§ Directions for this task
In this exercise, return the whole listing exactly, excluding any images.

§ Source data
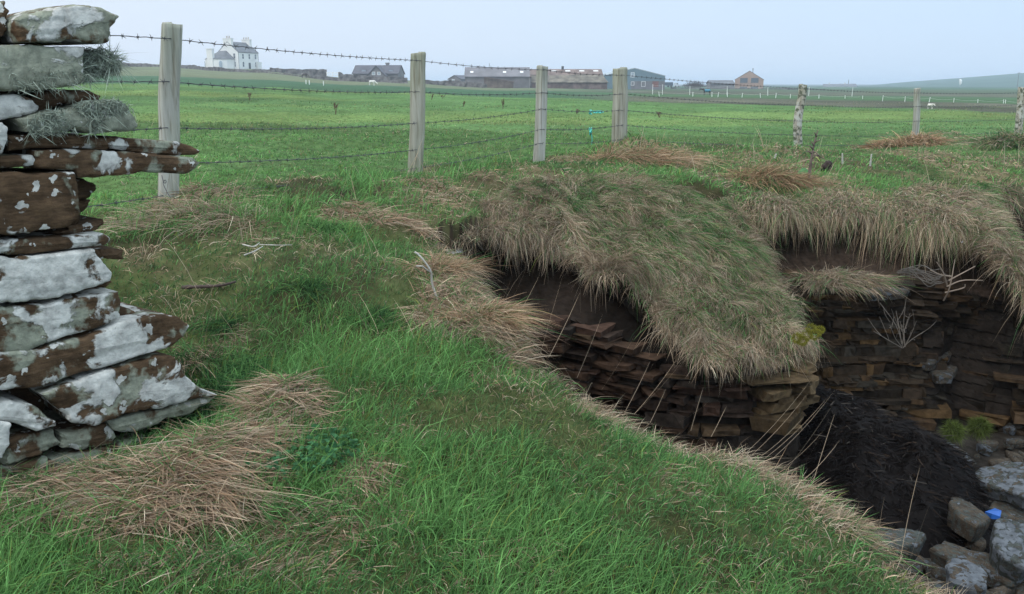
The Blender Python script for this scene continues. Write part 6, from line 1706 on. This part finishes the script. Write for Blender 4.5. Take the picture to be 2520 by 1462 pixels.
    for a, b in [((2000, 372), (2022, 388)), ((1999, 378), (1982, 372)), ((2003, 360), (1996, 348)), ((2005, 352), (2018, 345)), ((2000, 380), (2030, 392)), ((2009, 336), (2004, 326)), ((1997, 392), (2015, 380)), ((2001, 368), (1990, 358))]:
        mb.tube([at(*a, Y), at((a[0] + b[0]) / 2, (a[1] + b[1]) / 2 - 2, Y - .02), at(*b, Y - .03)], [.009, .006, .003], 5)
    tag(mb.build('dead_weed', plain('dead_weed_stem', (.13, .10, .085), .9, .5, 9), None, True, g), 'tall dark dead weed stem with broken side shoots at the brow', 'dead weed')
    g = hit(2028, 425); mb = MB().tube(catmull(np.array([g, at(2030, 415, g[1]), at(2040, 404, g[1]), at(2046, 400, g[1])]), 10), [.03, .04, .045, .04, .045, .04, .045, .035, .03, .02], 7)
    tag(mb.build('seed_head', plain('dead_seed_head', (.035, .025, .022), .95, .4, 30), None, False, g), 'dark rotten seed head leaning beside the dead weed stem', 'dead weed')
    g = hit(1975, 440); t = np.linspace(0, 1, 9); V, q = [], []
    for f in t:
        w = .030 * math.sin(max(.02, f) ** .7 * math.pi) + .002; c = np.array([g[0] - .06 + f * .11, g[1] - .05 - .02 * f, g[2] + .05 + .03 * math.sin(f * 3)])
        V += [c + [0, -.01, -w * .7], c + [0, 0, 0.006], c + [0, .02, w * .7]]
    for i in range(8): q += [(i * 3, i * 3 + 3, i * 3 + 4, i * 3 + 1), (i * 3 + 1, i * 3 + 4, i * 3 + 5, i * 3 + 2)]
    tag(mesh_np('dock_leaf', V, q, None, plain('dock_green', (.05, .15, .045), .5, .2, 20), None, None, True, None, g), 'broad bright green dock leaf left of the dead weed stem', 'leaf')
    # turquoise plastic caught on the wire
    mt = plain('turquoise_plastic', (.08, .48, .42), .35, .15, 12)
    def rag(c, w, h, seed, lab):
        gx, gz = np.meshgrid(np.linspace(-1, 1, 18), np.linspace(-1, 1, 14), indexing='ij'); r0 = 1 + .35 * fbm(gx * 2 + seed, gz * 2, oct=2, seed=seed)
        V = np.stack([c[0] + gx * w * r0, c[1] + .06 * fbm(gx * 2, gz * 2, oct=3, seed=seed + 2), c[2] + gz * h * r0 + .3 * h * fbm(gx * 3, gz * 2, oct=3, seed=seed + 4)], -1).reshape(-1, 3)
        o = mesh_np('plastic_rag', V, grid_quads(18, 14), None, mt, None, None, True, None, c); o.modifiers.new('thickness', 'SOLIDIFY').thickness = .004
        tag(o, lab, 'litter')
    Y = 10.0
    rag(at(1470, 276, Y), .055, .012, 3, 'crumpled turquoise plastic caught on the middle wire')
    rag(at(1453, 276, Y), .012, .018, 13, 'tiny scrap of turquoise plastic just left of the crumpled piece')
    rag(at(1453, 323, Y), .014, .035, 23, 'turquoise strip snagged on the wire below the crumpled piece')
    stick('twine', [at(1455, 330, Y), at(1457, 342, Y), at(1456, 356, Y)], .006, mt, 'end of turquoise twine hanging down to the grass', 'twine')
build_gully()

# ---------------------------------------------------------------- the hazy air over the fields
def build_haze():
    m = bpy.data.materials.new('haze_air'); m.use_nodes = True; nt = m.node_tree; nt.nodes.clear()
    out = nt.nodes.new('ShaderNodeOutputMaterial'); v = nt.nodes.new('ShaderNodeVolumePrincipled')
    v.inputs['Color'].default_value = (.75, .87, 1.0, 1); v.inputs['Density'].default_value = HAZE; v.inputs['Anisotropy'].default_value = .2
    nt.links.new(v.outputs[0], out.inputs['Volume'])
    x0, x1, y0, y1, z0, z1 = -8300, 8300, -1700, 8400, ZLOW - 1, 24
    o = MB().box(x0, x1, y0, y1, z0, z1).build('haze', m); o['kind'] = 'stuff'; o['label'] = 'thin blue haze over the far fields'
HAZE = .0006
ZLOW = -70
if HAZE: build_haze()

§ The reply
The Blender Python script for this scene continues. Write part 6, from line 1706 on. This part finishes the script. Write for Blender 4.5. Take the picture to be 2520 by 1462 pixels.
    for a, b in [((2000, 372), (2022, 388)), ((1999, 378), (1982, 372)), ((2003, 360), (1996, 348)), ((2005, 352), (2018, 345)), ((2000, 380), (2030, 392)), ((2009, 336), (2004, 326)), ((1997, 392), (2015, 380)), ((2001, 368), (1990, 358))]:
        mb.tube([at(*a, Y), at((a[0] + b[0]) / 2, (a[1] + b[1]) / 2 - 2, Y - .02), at(*b, Y - .03)], [.009, .006, .003], 5)
    tag(mb.build('dead_weed', plain('dead_weed_stem', (.13, .10, .085), .9, .5, 9), None, True, g), 'tall dark dead weed stem with broken side shoots at the brow', 'dead weed')
    g = hit(2028, 425); mb = MB().tube(catmull(np.array([g, at(2030, 415, g[1]), at(2040, 404, g[1]), at(2046, 400, g[1])]), 10), [.03, .04, .045, .04, .045, .04, .045, .035, .03, .02], 7)
    tag(mb.build('seed_head', plain('dead_seed_head', (.035, .025, .022), .95, .4, 30), None, False, g), 'dark rotten seed head leaning beside the dead weed stem', 'dead weed')
    g = hit(1975, 440); t = np.linspace(0, 1, 9); V, q = [], []
    for f in t:
        w = .030 * math.sin(max(.02, f) ** .7 * math.pi) + .002; c = np.array([g[0] - .06 + f * .11, g[1] - .05 - .02 * f, g[2] + .05 + .03 * math.sin(f * 3)])
        V += [c + [0, -.01, -w * .7], c + [0, 0, 0.006], c + [0, .02, w * .7]]
    for i in range(8): q += [(i * 3, i * 3 + 3, i * 3 + 4, i * 3 + 1), (i * 3 + 1, i * 3 + 4, i * 3 + 5, i * 3 + 2)]
    tag(mesh_np('dock_leaf', V, q, None, plain('dock_green', (.05, .15, .045), .5, .2, 20), None, None, True, None, g), 'broad bright green dock leaf left of the dead weed stem', 'leaf')
    # turquoise plastic caught on the wire
    mt = plain('turquoise_plastic', (.08, .48, .42), .35, .15, 12)
    def rag(c, w, h, seed, lab):
        gx, gz = np.meshgrid(np.linspace(-1, 1, 18), np.linspace(-1, 1, 14), indexing='ij'); r0 = 1 + .35 * fbm(gx * 2 + seed, gz * 2, oct=2, seed=seed)
        V = np.stack([c[0] + gx * w * r0, c[1] + .06 * fbm(gx * 2, gz * 2, oct=3, seed=seed + 2), c[2] + gz * h * r0 + .3 * h * fbm(gx * 3, gz * 2, oct=3, seed=seed + 4)], -1).reshape(-1, 3)
        o = mesh_np('plastic_rag', V, grid_quads(18, 14), None, mt, None, None, True, None, c); o.modifiers.new('thickness', 'SOLIDIFY').thickness = .004
        tag(o, lab, 'litter')
    Y = 10.0
    rag(at(1470, 276, Y), .055, .012, 3, 'crumpled turquoise plastic caught on the middle wire')
    rag(at(1453, 276, Y), .012, .018, 13, 'tiny scrap of turquoise plastic just left of the crumpled piece')
    rag(at(1453, 323, Y), .014, .035, 23, 'turquoise strip snagged on the wire below the crumpled piece')
    stick('twine', [at(1455, 330, Y), at(1457, 342, Y), at(1456, 356, Y)], .006, mt, 'end of turquoise twine hanging down to the grass', 'twine')
build_gully()

# ---------------------------------------------------------------- the hazy air over the fields
def build_haze():
    m = bpy.data.materials.new('haze_air'); m.use_nodes = True; nt = m.node_tree; nt.nodes.clear()
    out = nt.nodes.new('ShaderNodeOutputMaterial'); v = nt.nodes.new('ShaderNodeVolumePrincipled')
    v.inputs['Color'].default_value = (.75, .87, 1.0, 1); v.inputs['Density'].default_value = HAZE; v.inputs['Anisotropy'].default_value = .2
    nt.links.new(v.outputs[0], out.inputs['Volume'])
    x0, x1, y0, y1, z0, z1 = -8300, 8300, -1700, 8400, ZLOW - 1, 24
    o = MB().box(x0, x1, y0, y1, z0, z1).build('haze', m); o['kind'] = 'stuff'; o['label'] = 'thin blue haze over the far fields'
HAZE = .0006
ZLOW = -70
if HAZE: build_haze()